What does a chemistry PhD read his to kid at bedtime. February 12, 2005 32 out of 33 found this review helpful
I bought this book as a birthday present for my husband, a former chemist and sometimes gourmet cook. He had enjoyed the original version of this book and also liked the Curious Cook. I heard that the revised edition was significantly updated, so I got it for him right away. I figured that he would periodically read chapters on his own. Here is what surprised me: It has become the bedtime story book for our almost 10 year old son. I knew that my husband would like it, so I excitedly showed it to my youngest son. He perusing it himself. Of course he did not understand much of it without lengthy explanations. So my husband started to read it to him, explaining the obscure parts. I thought that my son would get bored after a couple of nights of this, but they have been at it for quite a while and my son has not asked to switch books.
The author covers a wide variety of types of foods and food issues. It starts with seections based on food types. Milk and milk products are the first. Once you read about the chemical, physical and aesthetic properties of a food, you want to go out and try the foods or food combinations yourself.
The revised edition is significantly different from the original. If you are the type of person who likes the science behind food, you will probably also be the type who cares whether your information is up to date. If you are more of a chemistry dilettante like me, you will appreciate the interesting writing style and the relevance to current cooking and nutrition issues. If you are a science-oriented 10 year old, you will enjoy telling your classmates and teachers lurid details about what they are currently chewing. Since you can cloak these lurid details in legitimate basic science, the teachers generally have to let you keep talking.
This book explains the "why" of the way ingredients mix together to make a tasty or unpalatable food. While this is not a recipe cookbook, the author does provide valuable information on how to choose and store foods to ensure the best quality. Understanding the basic principles of food chemistry enables a cook to improvise and sometimes sustitute ingredients. It explains how the different constitutents of milk influence the milk's properties. This in turn helps explain how we arrive at different properties of cheeses. the author takes you from the overall look of the food down to the molecular level.
The book helps one understand food safety and spoilage. Advances in our understanding of food safety are reflected in this book.
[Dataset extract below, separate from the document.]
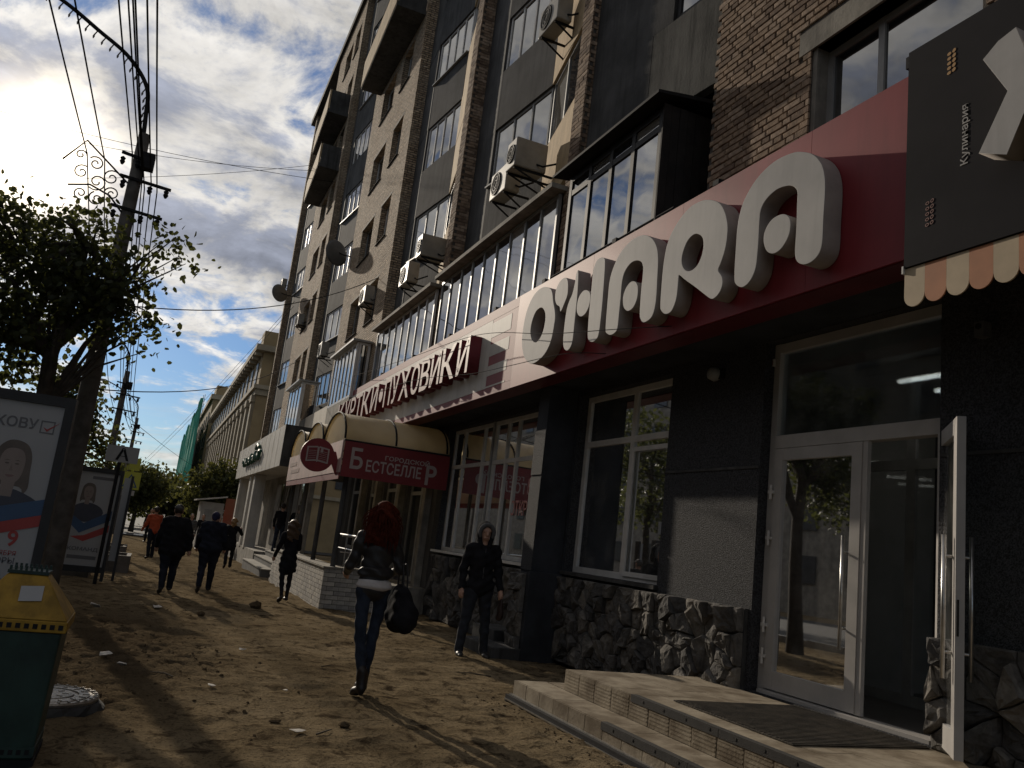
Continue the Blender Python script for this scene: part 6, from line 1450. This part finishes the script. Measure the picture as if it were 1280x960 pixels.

In sum, I recommend this book for erudite cooks and chemists, as well as diletanttes (like me) who want to know more about selected foods. I would not recommend this as bedtime reading for most 10 year olds, but for a certain subset--the type of kid who is always asking "why" it might be a good source of answers.
(And yes, I read him regular books when it is my turn to do bedtime stories.)
Not for the dabbler February 18, 2007 31 out of 38 found this review helpful
This is an exhaustive, technical dense treatise on the chemistry and physics of cooking. It is pretty readable and quite well suited for an academic approach. I bought it thinking it to be something closer to a lengthy, general purpose magazine article on how food changes in preparation and found myself with more than I'd bargained for. It is a fine representation of what it is, but too specific and lengthy for a casual reader such as myself. For the serious chef or chemistry student, tho, it cannot be faulted.
Deep knowledge...too deep. July 17, 2002 28 out of 33 found this review helpful
I enjoy cooking. I like science. I wanted to introduce the two. After reading "the making of a chef" (Ruhlman) where McGee's book is one of the 3 bibles, I had to get it. I read for about a week, got to page 100-something, and got a bit tired of it. I'm no idiot, and my knowledge in chemistry is pretty good, but sometimes the book would just bore me abit. A bit too much science and too little of how the science affects the cooking. I would want more of "why the thick crust bread is thick" and "beat your egg-whites with a cold beater" (cooking science tips) and less molecule explanations.